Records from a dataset
# # #
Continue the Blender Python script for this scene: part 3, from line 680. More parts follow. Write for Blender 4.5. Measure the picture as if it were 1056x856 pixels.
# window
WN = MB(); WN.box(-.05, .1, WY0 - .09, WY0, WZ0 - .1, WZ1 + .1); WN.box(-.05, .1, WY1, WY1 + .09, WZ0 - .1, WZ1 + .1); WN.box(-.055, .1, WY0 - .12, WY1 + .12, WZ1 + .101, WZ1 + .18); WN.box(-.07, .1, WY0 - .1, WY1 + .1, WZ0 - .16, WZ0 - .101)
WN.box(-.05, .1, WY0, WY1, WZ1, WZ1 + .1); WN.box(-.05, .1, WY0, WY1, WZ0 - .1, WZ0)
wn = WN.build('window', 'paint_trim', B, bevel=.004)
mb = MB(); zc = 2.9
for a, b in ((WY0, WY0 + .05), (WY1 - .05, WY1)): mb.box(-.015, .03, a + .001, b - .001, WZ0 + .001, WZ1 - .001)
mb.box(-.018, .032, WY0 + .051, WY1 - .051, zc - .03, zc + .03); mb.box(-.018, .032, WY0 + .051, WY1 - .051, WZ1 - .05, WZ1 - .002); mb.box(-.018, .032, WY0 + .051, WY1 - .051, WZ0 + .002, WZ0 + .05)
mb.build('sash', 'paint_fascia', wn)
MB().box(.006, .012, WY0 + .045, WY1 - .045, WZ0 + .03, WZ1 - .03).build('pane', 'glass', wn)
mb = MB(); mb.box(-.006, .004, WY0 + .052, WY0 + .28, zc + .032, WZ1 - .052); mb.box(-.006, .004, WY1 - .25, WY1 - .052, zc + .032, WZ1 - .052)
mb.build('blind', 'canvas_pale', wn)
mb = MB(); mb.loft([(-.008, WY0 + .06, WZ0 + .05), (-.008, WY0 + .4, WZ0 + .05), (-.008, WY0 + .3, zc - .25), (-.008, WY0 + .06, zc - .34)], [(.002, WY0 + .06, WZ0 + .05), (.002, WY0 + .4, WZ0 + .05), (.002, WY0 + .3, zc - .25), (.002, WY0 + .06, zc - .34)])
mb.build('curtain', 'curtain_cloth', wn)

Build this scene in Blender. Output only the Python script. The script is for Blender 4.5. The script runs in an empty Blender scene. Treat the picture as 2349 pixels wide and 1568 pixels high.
# # #
Instructions to follow :: Extract the complete listing verbatim.

Complete answer ::
Continue the Blender Python script for this scene: part 3, from line 680. More parts follow. Write for Blender 4.5. Measure the picture as if it were 1056x856 pixels.
# window
WN = MB(); WN.box(-.05, .1, WY0 - .09, WY0, WZ0 - .1, WZ1 + .1); WN.box(-.05, .1, WY1, WY1 + .09, WZ0 - .1, WZ1 + .1); WN.box(-.055, .1, WY0 - .12, WY1 + .12, WZ1 + .101, WZ1 + .18); WN.box(-.07, .1, WY0 - .1, WY1 + .1, WZ0 - .16, WZ0 - .101)
WN.box(-.05, .1, WY0, WY1, WZ1, WZ1 + .1); WN.box(-.05, .1, WY0, WY1, WZ0 - .1, WZ0)
wn = WN.build('window', 'paint_trim', B, bevel=.004)
mb = MB(); zc = 2.9
for a, b in ((WY0, WY0 + .05), (WY1 - .05, WY1)): mb.box(-.015, .03, a + .001, b - .001, WZ0 + .001, WZ1 - .001)
mb.box(-.018, .032, WY0 + .051, WY1 - .051, zc - .03, zc + .03); mb.box(-.018, .032, WY0 + .051, WY1 - .051, WZ1 - .05, WZ1 - .002); mb.box(-.018, .032, WY0 + .051, WY1 - .051, WZ0 + .002, WZ0 + .05)
mb.build('sash', 'paint_fascia', wn)
MB().box(.006, .012, WY0 + .045, WY1 - .045, WZ0 + .03, WZ1 - .03).build('pane', 'glass', wn)
mb = MB(); mb.box(-.006, .004, WY0 + .052, WY0 + .28, zc + .032, WZ1 - .052); mb.box(-.006, .004, WY1 - .25, WY1 - .052, zc + .032, WZ1 - .052)
mb.build('blind', 'canvas_pale', wn)
mb = MB(); mb.loft([(-.008, WY0 + .06, WZ0 + .05), (-.008, WY0 + .4, WZ0 + .05), (-.008, WY0 + .3, zc - .25), (-.008, WY0 + .06, zc - .34)], [(.002, WY0 + .06, WZ0 + .05), (.002, WY0 + .4, WZ0 + .05), (.002, WY0 + .3, zc - .25), (.002, WY0 + .06, zc - .34)])
mb.build('curtain', 'curtain_cloth', wn)

Build this scene in Blender. Output only the Python script. The script is for Blender 4.5. The script runs in an empty Blender scene. Treat the picture as 2349 pixels wide and 1568 pixels high.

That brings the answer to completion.